Luther hatte bei seinem Zwangsaufenthalt auf der Wartburg 1522 die 2. Auflage des Neuen Testaments von Erasmus dabei. Diese Neue Testament hatte für viel Wirbel gesorgt, denn das jemand es wagte den Vulgatatext als mangelhaft anzusehen war ein Unding! Aber es verkaufte sich gut und auch Luther besass nun so eine Ausgabe. Ihn interessierte dabei aber nicht so sehr die lateinische Neuübersetzung von Erasmus sondern der griechische Text, die «Ursprache» des Neuen Testaments.
So übersetzte Luther in nur 11 Wochen das Neue Testament aus dem GRIECHISCHEN in die deutsche Sprache. Ja er hat mit seiner Wortwahl die heutige deutsche Sprache erst gefestigt und geformt. Schon kulturgeschichtlich eine grossartige und wichtige Leistung! Luther feilte immer wieder an seiner Übersetzung und sagte man soll «dem Volk aufs Maul schauen», um eine verständliche Übersetzung für seine Zeitgenossen zu schaffen.
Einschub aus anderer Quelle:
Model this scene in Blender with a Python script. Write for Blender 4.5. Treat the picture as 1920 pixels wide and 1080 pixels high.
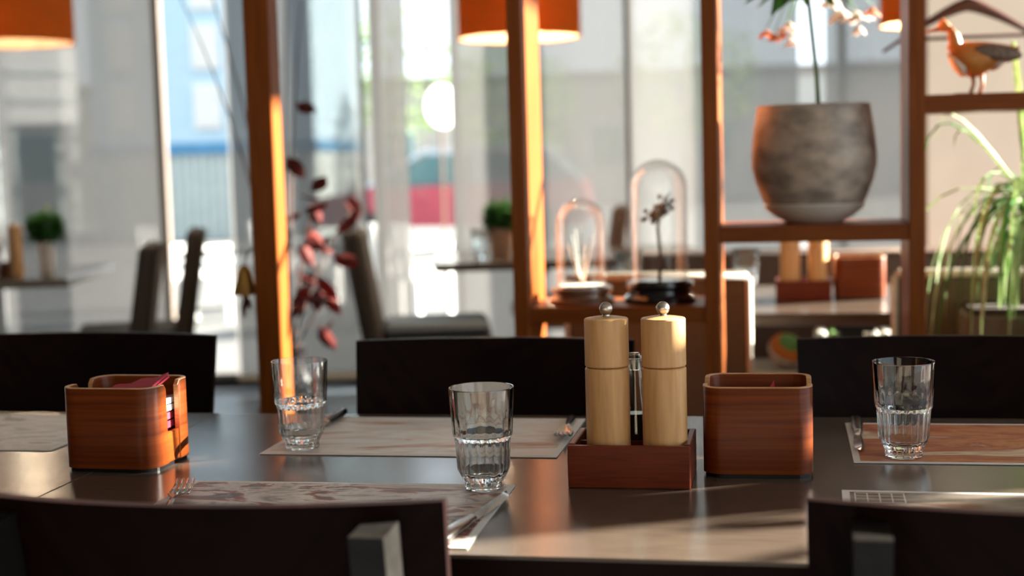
import bpy, math, random
from mathutils import Vector, Matrix, Euler
random.seed(7)
PI = math.pi
R = math.radians
for o in list(bpy.data.objects):
    bpy.data.objects.remove(o)
SC = bpy.context.scene
COL = SC.collection

# ------------------------------------------------------------------ camera
cam_d = bpy.data.cameras.new('camera')
cam = bpy.data.objects.new('camera', cam_d)
COL.objects.link(cam)
SC.camera = cam
yaw, pitch, roll = R(11), R(5.16), R(1.6)
fwh = Vector((-math.sin(yaw), math.cos(yaw), 0)); r0 = Vector((math.cos(yaw), math.sin(yaw), 0)); zz = Vector((0, 0, 1))
fw = fwh*math.cos(pitch) - zz*math.sin(pitch); u0 = fwh*math.sin(pitch) + zz*math.cos(pitch)
rr = r0*math.cos(roll) - u0*math.sin(roll); uu = r0*math.sin(roll) + u0*math.cos(roll)
cam.matrix_world = Matrix(((rr.x, uu.x, -fw.x, 0), (rr.y, uu.y, -fw.y, 0), (rr.z, uu.z, -fw.z, 1.157), (0, 0, 0, 1)))
cam_d.sensor_width = 36; cam_d.lens = 50.0
cam_d.clip_start = 0.05; cam_d.clip_end = 400
cam_d.dof.use_dof = True; cam_d.dof.focus_distance = 1.84; cam_d.dof.aperture_fstop = 2.9

# ------------------------------------------------------------------ world, sun, exposure
W = bpy.data.worlds.new('world'); SC.world = W; W.use_nodes = True
bg = W.node_tree.nodes['Background']
bg.inputs['Color'].default_value = (0.82, 0.92, 1.0, 1); bg.inputs['Strength'].default_value = 1.25
sun_d = bpy.data.lights.new('sun', 'SUN'); sun = bpy.data.objects.new('sun', sun_d); COL.objects.link(sun)
sun_d.energy = 33; sun_d.angle = R(0.6); sun_d.color = (1.0, 0.91, 0.79)
to_sun = Vector((.906*math.cos(R(18)), .423*math.cos(R(18)), math.sin(R(18))))
sun.rotation_euler = to_sun.to_track_quat('Z', 'Y').to_euler()
SC.view_settings.view_transform = 'Standard'; SC.view_settings.look = 'None'
SC.view_settings.gamma = 1.0; SC.view_settings.use_curve_mapping = False
SC.view_settings.exposure = 1.0
SC.cycles.max_bounces = 14; SC.cycles.transparent_max_bounces = 24; SC.cycles.transmission_bounces = 12
SC.cycles.diffuse_bounces = 5; SC.cycles.glossy_bounces = 5
SC.cycles.caustics_reflective = False; SC.cycles.caustics_refractive = False
SC.cycles.sample_clamp_indirect = 4.0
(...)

Er hat mehrere Mal das Neue Testament überarbeitet immer auf der Suche nach noch verständlicheren Formulierungen. Jeder – auch der einfachste – Mensch sollte Gottes Wort und Botschaft verstehen. Es dauerte bis 1534 bis dann auch das Alte Testament aus dem hebräischen Text (denn auch solche jüdische Bibelausgaben gab es inzwischen durch Drucker in Italien) übersetzt war.
Um dem Ansinnen Luthers gerecht zu werden, hat man seine Übersetzung immer wieder sprachlich überarbeitet (Revision). Die Wortwahl hat sich dabei geändert (statt «Farren» heißt es heute z.B. «Stier») aber die Botschaft der Bibel ist unverändert immer dieselbe geblieben.
Es gab im Gefolge von Luther eine Vielzahl von Neuübersetzungen, da man später erkannte, dass Luther manchmal mehr Wert auf die Verständlichkeit als auf den Urtext legte. So gilt heute als eine der wortgenauesten und besten Bibelübersetzungen die «Elberfelder Bibel» (Brockhausverlag).
Wenn man die Elberfelder Bibel neben eine Lutherbibel legt und vergleicht , stell man fest, dass die Botschaft der Bibel absolut die gleiche ist. Aber die Wortwahl ist eben anders. Beim Text der heutigen revidierten Lutherbibel von 1984 wurden zuddem (ebenso wie bei der revidierten Elberfelder Bibel) auch alle neuen Textfunde (wie die biblischen Schriftrollen vom Toten Meer / Qumranfunde oder neue Papyrifunde zum Neuen Testament berücksichtigt).
Wenn Sie eine wortschöne Bibel lesen wollen, dann nehme man die Lutherbibel in die Hand. Wer eine Bibel lesen möchte, die ganz nah am Urtext übersetzt wurde, dann ist die Elberfelder Bibel die richtige Ausgabe.
Beide Bibelübersetzungen sind „richtig“ übersetzt und geben in der jeweiligen Wortwahl die Botschaft der Bibel wieder. Sie fußen auf den Ursprachen der Bibel. Die heutigen Bibelausgaben haben nur den Vorteil, dass als Textgrundlage noch bessere und ältere Handschriften den heutigen Bearbeitern zur Verfügung stehen als damals Luther.